Xtol 1+1 and Delta 100 seem to cause quite serious highlight roll-off if you start to push your exposure up the scale - I've attached screenshots of the comparator curves available
here. There are caveats - I recall finding some of the Fotoimport results have been developed for slightly wayward times etc, but they do give a useful snapshot. The other point is that as you extend development times you'll steepen the midrange
and enhance the roll-off, exaggerating the results into the highlights that are already causing the muddying of details in the higher scale which you are currently dealing with. It also explains why I was a bit puzzled by the Xtol results you were getting compared to what I know Delta 100 does with D-76 and Rodinal. I would however say that my suggestion of TMax developer stands for what you are wanting to do - but that T-Max 100 and T-Max developer might together act to kick the tonal separation up a notch - again the Fotoimport results may seem a bit confusing, but if you adjust the dev time for TMax 100 so the midtones match (9-10 mins, going by
Kodak's data, I reckon - see pg.8 and pg. 9), you'll get significantly stronger - even exaggerated beyond linear - highlight separation than Delta 100 and TMax developer give.
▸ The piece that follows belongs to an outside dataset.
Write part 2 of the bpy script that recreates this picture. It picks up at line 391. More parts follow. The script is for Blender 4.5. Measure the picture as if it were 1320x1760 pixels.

It's for situations like this that TMax 100 was designed - it just requires a bit of common sense in its usage, rather than the often very casual/ outright sloppy approach people had to the exposure & processing of 100 speed films in the (now quite distant) past - TMax is older than I am!
I'd avoid the Rollei film - it's an Agfa aerial recon film that is a fair bit slower than box speed at sea level - and it doesn't seem to hold linearity through the highlights particularly.